== Given information ==

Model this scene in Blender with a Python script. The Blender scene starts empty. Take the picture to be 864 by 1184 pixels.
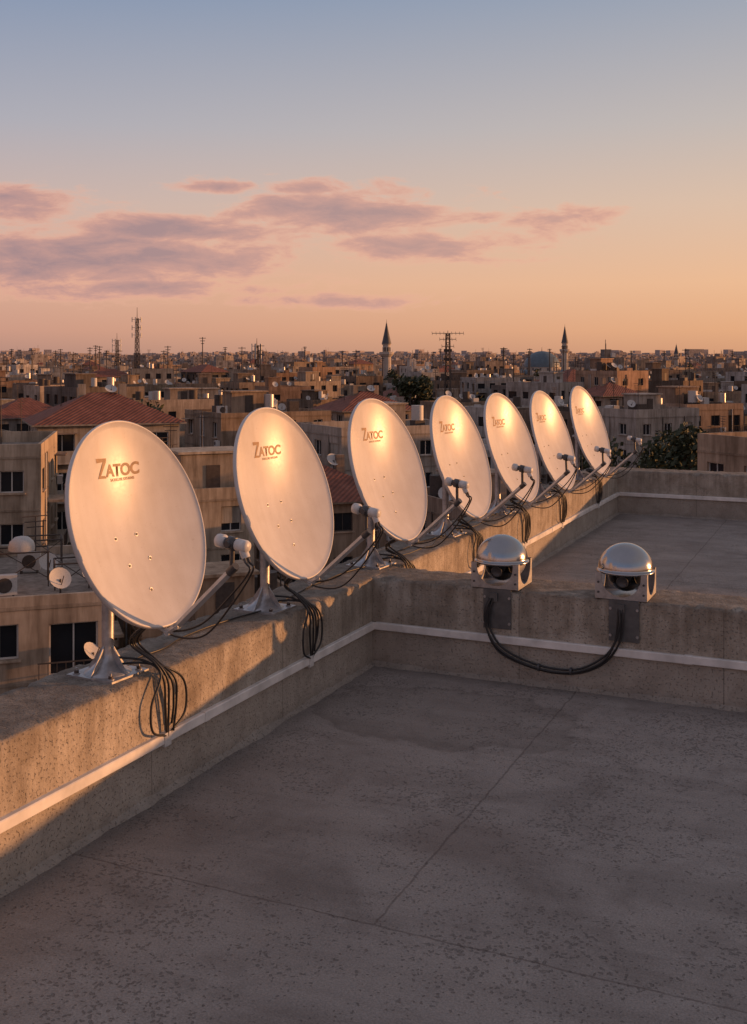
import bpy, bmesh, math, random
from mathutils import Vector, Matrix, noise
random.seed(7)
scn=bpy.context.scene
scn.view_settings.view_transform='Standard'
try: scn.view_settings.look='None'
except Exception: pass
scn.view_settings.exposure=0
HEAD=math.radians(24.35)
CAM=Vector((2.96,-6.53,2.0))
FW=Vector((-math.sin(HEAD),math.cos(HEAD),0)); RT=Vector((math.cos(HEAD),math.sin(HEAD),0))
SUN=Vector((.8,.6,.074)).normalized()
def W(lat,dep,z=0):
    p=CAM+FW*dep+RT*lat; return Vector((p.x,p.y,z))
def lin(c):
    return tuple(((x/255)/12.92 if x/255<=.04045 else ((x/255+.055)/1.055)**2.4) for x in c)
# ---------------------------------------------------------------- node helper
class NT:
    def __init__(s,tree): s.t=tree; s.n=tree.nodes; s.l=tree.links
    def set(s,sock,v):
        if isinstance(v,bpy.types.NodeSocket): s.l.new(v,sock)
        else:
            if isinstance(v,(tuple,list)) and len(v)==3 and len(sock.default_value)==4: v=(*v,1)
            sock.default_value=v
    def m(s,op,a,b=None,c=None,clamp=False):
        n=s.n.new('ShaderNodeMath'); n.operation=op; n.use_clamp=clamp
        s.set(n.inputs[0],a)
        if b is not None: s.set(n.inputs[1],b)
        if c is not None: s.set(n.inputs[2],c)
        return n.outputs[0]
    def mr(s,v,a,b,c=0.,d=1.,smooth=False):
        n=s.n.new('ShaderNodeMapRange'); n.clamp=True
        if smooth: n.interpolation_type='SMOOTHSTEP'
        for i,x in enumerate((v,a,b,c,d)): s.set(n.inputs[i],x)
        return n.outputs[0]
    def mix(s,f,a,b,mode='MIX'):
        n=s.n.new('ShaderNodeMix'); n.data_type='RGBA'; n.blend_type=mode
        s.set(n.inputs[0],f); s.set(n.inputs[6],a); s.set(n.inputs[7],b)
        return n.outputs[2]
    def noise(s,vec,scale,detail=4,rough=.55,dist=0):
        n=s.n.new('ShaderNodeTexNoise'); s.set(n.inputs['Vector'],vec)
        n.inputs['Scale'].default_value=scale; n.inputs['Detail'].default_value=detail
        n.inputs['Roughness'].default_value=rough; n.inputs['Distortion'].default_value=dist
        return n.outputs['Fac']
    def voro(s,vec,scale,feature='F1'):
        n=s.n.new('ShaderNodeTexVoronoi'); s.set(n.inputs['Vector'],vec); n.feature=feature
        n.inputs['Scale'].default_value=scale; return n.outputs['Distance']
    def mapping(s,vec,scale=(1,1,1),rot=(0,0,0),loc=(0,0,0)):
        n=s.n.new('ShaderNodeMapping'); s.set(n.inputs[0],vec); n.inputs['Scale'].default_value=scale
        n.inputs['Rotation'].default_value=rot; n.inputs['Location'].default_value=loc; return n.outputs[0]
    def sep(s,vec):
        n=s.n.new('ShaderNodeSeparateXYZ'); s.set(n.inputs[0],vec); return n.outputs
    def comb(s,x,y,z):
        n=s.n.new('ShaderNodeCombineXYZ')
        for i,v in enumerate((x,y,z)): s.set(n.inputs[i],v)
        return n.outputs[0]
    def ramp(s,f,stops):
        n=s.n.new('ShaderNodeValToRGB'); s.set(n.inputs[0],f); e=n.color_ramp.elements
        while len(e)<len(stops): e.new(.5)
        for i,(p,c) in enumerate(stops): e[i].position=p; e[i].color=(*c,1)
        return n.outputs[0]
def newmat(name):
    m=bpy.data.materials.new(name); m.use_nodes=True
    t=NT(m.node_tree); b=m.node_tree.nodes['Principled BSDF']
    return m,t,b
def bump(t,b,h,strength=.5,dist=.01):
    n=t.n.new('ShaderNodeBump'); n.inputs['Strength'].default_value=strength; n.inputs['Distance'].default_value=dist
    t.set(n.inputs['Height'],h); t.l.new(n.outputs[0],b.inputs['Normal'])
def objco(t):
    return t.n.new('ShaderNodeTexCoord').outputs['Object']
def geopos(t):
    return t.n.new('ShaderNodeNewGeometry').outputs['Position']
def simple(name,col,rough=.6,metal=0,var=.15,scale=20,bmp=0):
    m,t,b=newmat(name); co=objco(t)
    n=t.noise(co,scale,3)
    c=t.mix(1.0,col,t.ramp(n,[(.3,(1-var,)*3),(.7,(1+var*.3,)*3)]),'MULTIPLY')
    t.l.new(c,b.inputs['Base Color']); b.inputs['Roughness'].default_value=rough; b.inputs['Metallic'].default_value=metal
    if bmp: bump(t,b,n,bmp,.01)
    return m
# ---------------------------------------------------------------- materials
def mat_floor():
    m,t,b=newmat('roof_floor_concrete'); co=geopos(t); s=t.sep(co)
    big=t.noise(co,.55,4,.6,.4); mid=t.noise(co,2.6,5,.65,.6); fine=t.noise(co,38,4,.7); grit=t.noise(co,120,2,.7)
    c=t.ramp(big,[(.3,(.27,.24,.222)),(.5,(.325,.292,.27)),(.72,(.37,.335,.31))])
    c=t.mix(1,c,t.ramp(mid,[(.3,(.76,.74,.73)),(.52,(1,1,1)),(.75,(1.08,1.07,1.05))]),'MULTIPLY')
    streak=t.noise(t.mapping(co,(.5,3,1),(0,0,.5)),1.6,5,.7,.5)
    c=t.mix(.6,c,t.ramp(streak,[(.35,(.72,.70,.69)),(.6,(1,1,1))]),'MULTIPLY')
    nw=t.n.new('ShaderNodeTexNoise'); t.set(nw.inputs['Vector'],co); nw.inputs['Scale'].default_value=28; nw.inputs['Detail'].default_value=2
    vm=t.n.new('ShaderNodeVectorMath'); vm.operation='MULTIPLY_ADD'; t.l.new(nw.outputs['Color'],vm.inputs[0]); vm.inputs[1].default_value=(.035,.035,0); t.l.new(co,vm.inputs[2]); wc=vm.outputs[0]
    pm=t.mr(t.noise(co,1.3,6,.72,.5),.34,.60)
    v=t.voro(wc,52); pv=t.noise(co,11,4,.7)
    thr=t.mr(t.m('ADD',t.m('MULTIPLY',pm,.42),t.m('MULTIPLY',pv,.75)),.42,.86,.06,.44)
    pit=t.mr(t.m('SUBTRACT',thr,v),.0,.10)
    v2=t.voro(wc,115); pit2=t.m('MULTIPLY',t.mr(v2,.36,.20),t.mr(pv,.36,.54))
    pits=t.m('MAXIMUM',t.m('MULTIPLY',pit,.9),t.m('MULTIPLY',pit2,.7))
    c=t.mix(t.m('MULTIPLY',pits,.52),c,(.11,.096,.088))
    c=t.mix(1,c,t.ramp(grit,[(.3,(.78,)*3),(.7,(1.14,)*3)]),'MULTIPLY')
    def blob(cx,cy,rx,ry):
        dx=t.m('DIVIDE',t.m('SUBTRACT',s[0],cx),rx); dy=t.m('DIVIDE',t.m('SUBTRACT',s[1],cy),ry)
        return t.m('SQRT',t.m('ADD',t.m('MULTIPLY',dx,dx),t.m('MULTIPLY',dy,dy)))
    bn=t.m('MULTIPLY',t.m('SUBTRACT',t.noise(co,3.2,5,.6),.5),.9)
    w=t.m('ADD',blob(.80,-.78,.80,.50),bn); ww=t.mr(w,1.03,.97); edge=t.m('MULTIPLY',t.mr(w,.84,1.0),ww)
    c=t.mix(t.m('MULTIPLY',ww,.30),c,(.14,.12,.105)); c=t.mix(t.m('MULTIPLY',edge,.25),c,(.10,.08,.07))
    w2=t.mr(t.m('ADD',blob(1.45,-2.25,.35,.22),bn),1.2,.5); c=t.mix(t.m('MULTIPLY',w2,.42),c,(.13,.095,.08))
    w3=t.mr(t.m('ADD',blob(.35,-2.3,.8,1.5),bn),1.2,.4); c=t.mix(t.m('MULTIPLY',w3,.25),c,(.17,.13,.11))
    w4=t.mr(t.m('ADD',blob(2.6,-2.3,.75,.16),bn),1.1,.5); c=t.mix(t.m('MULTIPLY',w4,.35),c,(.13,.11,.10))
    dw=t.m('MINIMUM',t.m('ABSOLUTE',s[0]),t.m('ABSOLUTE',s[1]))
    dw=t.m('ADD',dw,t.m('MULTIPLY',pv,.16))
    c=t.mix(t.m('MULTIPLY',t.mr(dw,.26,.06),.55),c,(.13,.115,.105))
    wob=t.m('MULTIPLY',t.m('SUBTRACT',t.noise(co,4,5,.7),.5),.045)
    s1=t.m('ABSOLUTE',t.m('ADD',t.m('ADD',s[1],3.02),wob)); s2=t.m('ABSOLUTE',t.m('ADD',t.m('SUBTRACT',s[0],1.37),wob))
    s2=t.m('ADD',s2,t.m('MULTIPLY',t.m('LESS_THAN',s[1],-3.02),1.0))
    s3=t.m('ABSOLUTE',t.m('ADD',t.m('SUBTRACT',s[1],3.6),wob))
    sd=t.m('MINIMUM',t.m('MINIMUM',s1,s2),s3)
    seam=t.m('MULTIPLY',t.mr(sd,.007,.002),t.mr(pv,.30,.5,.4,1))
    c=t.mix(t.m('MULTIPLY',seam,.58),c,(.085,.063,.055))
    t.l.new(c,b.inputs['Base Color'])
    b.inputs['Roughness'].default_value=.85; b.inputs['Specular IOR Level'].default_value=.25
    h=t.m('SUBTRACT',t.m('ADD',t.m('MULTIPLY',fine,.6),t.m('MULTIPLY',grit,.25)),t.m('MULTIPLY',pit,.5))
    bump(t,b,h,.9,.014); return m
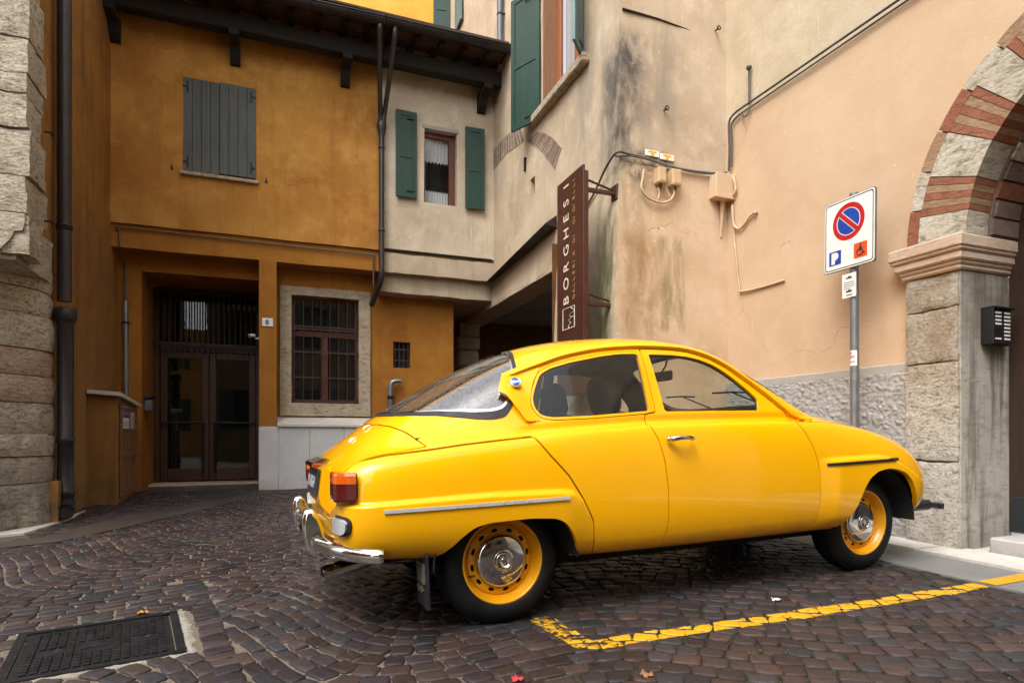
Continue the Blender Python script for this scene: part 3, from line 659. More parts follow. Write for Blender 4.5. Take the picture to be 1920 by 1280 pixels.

===

> **Given instruction**
Look through the data above. Each line containing the word "scene" needs to be copied.

> **Response below**
Model this scene in Blender with a Python script. The Blender scene starts empty. Take the picture to be 864 by 1184 pixels.
scn=bpy.context.scene
Continue the Blender Python script for this scene: part 3, from line 659. More parts follow. Write for Blender 4.5. Take the picture to be 1920 by 1280 pixels.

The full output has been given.